▶ [Problem details]
The listing below should be copied in full, word for word.
____________________
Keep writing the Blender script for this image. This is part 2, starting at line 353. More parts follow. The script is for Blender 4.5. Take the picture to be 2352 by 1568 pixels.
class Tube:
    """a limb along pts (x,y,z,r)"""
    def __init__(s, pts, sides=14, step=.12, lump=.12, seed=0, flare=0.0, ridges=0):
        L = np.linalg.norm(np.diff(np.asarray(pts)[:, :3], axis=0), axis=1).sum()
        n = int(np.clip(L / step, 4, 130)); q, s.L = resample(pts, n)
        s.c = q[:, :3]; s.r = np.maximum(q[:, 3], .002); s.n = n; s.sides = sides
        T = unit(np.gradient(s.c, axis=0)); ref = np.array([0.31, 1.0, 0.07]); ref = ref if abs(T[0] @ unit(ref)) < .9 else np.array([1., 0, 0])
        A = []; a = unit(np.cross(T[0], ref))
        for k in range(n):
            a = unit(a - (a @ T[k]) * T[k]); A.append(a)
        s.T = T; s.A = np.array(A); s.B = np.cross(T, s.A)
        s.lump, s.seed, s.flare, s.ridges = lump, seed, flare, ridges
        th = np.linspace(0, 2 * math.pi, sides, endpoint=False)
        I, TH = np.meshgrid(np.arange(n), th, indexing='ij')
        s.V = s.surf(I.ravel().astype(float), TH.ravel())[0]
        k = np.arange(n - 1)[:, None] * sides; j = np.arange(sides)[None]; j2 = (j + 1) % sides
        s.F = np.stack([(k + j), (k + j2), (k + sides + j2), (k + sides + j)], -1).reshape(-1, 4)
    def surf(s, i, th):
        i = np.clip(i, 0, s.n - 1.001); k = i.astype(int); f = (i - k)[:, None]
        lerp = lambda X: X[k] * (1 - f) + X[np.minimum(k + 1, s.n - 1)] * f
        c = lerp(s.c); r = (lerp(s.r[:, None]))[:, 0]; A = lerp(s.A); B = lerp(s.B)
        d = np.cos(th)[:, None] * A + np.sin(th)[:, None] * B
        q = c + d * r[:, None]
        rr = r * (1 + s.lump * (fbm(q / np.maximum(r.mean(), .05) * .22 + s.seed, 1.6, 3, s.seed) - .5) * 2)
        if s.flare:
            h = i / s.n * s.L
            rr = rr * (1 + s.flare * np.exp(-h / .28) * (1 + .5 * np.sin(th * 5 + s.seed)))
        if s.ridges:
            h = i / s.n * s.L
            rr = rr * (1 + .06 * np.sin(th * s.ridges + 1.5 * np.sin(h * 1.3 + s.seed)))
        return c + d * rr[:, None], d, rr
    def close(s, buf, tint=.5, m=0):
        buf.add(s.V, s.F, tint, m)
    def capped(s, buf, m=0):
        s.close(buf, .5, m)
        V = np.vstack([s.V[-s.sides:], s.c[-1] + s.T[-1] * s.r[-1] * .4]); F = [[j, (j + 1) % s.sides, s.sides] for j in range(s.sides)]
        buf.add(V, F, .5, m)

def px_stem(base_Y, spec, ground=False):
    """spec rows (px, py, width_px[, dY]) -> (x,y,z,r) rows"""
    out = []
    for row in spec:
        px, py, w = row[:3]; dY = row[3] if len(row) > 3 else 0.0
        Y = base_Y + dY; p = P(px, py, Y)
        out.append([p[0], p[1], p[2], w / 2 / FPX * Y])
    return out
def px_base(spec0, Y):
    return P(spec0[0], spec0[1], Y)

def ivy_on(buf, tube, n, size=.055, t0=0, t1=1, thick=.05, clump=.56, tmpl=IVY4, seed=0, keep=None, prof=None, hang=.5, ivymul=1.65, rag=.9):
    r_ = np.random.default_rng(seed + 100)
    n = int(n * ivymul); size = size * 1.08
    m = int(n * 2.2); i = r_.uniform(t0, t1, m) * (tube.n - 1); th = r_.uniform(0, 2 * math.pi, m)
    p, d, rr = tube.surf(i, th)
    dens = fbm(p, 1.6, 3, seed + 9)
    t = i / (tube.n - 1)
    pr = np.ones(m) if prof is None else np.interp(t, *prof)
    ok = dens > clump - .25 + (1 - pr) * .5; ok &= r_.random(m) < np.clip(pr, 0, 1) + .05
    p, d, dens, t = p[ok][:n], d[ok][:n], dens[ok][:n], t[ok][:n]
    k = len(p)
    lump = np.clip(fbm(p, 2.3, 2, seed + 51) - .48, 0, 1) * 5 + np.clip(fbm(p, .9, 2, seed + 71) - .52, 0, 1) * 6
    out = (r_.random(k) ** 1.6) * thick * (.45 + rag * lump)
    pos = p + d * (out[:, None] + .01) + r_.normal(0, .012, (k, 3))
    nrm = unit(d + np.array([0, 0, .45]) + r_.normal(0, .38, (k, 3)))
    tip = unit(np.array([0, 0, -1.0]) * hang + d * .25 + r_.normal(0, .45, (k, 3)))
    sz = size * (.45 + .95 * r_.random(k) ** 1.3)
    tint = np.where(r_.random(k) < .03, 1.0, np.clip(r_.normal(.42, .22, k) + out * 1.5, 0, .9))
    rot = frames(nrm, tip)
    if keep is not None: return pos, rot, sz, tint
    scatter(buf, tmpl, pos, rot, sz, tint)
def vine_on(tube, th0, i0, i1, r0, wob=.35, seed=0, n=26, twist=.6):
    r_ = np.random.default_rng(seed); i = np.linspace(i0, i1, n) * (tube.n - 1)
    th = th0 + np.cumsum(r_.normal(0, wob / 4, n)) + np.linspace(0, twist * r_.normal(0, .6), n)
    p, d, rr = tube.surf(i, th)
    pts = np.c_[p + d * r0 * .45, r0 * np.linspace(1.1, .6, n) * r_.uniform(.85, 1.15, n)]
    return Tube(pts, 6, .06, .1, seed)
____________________
▶ [Task response]
Keep writing the Blender script for this image. This is part 2, starting at line 353. More parts follow. The script is for Blender 4.5. Take the picture to be 2352 by 1568 pixels.
class Tube:
    """a limb along pts (x,y,z,r)"""
    def __init__(s, pts, sides=14, step=.12, lump=.12, seed=0, flare=0.0, ridges=0):
        L = np.linalg.norm(np.diff(np.asarray(pts)[:, :3], axis=0), axis=1).sum()
        n = int(np.clip(L / step, 4, 130)); q, s.L = resample(pts, n)
        s.c = q[:, :3]; s.r = np.maximum(q[:, 3], .002); s.n = n; s.sides = sides
        T = unit(np.gradient(s.c, axis=0)); ref = np.array([0.31, 1.0, 0.07]); ref = ref if abs(T[0] @ unit(ref)) < .9 else np.array([1., 0, 0])
        A = []; a = unit(np.cross(T[0], ref))
        for k in range(n):
            a = unit(a - (a @ T[k]) * T[k]); A.append(a)
        s.T = T; s.A = np.array(A); s.B = np.cross(T, s.A)
        s.lump, s.seed, s.flare, s.ridges = lump, seed, flare, ridges
        th = np.linspace(0, 2 * math.pi, sides, endpoint=False)
        I, TH = np.meshgrid(np.arange(n), th, indexing='ij')
        s.V = s.surf(I.ravel().astype(float), TH.ravel())[0]
        k = np.arange(n - 1)[:, None] * sides; j = np.arange(sides)[None]; j2 = (j + 1) % sides
        s.F = np.stack([(k + j), (k + j2), (k + sides + j2), (k + sides + j)], -1).reshape(-1, 4)
    def surf(s, i, th):
        i = np.clip(i, 0, s.n - 1.001); k = i.astype(int); f = (i - k)[:, None]
        lerp = lambda X: X[k] * (1 - f) + X[np.minimum(k + 1, s.n - 1)] * f
        c = lerp(s.c); r = (lerp(s.r[:, None]))[:, 0]; A = lerp(s.A); B = lerp(s.B)
        d = np.cos(th)[:, None] * A + np.sin(th)[:, None] * B
        q = c + d * r[:, None]
        rr = r * (1 + s.lump * (fbm(q / np.maximum(r.mean(), .05) * .22 + s.seed, 1.6, 3, s.seed) - .5) * 2)
        if s.flare:
            h = i / s.n * s.L
            rr = rr * (1 + s.flare * np.exp(-h / .28) * (1 + .5 * np.sin(th * 5 + s.seed)))
        if s.ridges:
            h = i / s.n * s.L
            rr = rr * (1 + .06 * np.sin(th * s.ridges + 1.5 * np.sin(h * 1.3 + s.seed)))
        return c + d * rr[:, None], d, rr
    def close(s, buf, tint=.5, m=0):
        buf.add(s.V, s.F, tint, m)
    def capped(s, buf, m=0):
        s.close(buf, .5, m)
        V = np.vstack([s.V[-s.sides:], s.c[-1] + s.T[-1] * s.r[-1] * .4]); F = [[j, (j + 1) % s.sides, s.sides] for j in range(s.sides)]
        buf.add(V, F, .5, m)

def px_stem(base_Y, spec, ground=False):
    """spec rows (px, py, width_px[, dY]) -> (x,y,z,r) rows"""
    out = []
    for row in spec:
        px, py, w = row[:3]; dY = row[3] if len(row) > 3 else 0.0
        Y = base_Y + dY; p = P(px, py, Y)
        out.append([p[0], p[1], p[2], w / 2 / FPX * Y])
    return out
def px_base(spec0, Y):
    return P(spec0[0], spec0[1], Y)

def ivy_on(buf, tube, n, size=.055, t0=0, t1=1, thick=.05, clump=.56, tmpl=IVY4, seed=0, keep=None, prof=None, hang=.5, ivymul=1.65, rag=.9):
    r_ = np.random.default_rng(seed + 100)
    n = int(n * ivymul); size = size * 1.08
    m = int(n * 2.2); i = r_.uniform(t0, t1, m) * (tube.n - 1); th = r_.uniform(0, 2 * math.pi, m)
    p, d, rr = tube.surf(i, th)
    dens = fbm(p, 1.6, 3, seed + 9)
    t = i / (tube.n - 1)
    pr = np.ones(m) if prof is None else np.interp(t, *prof)
    ok = dens > clump - .25 + (1 - pr) * .5; ok &= r_.random(m) < np.clip(pr, 0, 1) + .05
    p, d, dens, t = p[ok][:n], d[ok][:n], dens[ok][:n], t[ok][:n]
    k = len(p)
    lump = np.clip(fbm(p, 2.3, 2, seed + 51) - .48, 0, 1) * 5 + np.clip(fbm(p, .9, 2, seed + 71) - .52, 0, 1) * 6
    out = (r_.random(k) ** 1.6) * thick * (.45 + rag * lump)
    pos = p + d * (out[:, None] + .01) + r_.normal(0, .012, (k, 3))
    nrm = unit(d + np.array([0, 0, .45]) + r_.normal(0, .38, (k, 3)))
    tip = unit(np.array([0, 0, -1.0]) * hang + d * .25 + r_.normal(0, .45, (k, 3)))
    sz = size * (.45 + .95 * r_.random(k) ** 1.3)
    tint = np.where(r_.random(k) < .03, 1.0, np.clip(r_.normal(.42, .22, k) + out * 1.5, 0, .9))
    rot = frames(nrm, tip)
    if keep is not None: return pos, rot, sz, tint
    scatter(buf, tmpl, pos, rot, sz, tint)
def vine_on(tube, th0, i0, i1, r0, wob=.35, seed=0, n=26, twist=.6):
    r_ = np.random.default_rng(seed); i = np.linspace(i0, i1, n) * (tube.n - 1)
    th = th0 + np.cumsum(r_.normal(0, wob / 4, n)) + np.linspace(0, twist * r_.normal(0, .6), n)
    p, d, rr = tube.surf(i, th)
    pts = np.c_[p + d * r0 * .45, r0 * np.linspace(1.1, .6, n) * r_.uniform(.85, 1.15, n)]
    return Tube(pts, 6, .06, .1, seed)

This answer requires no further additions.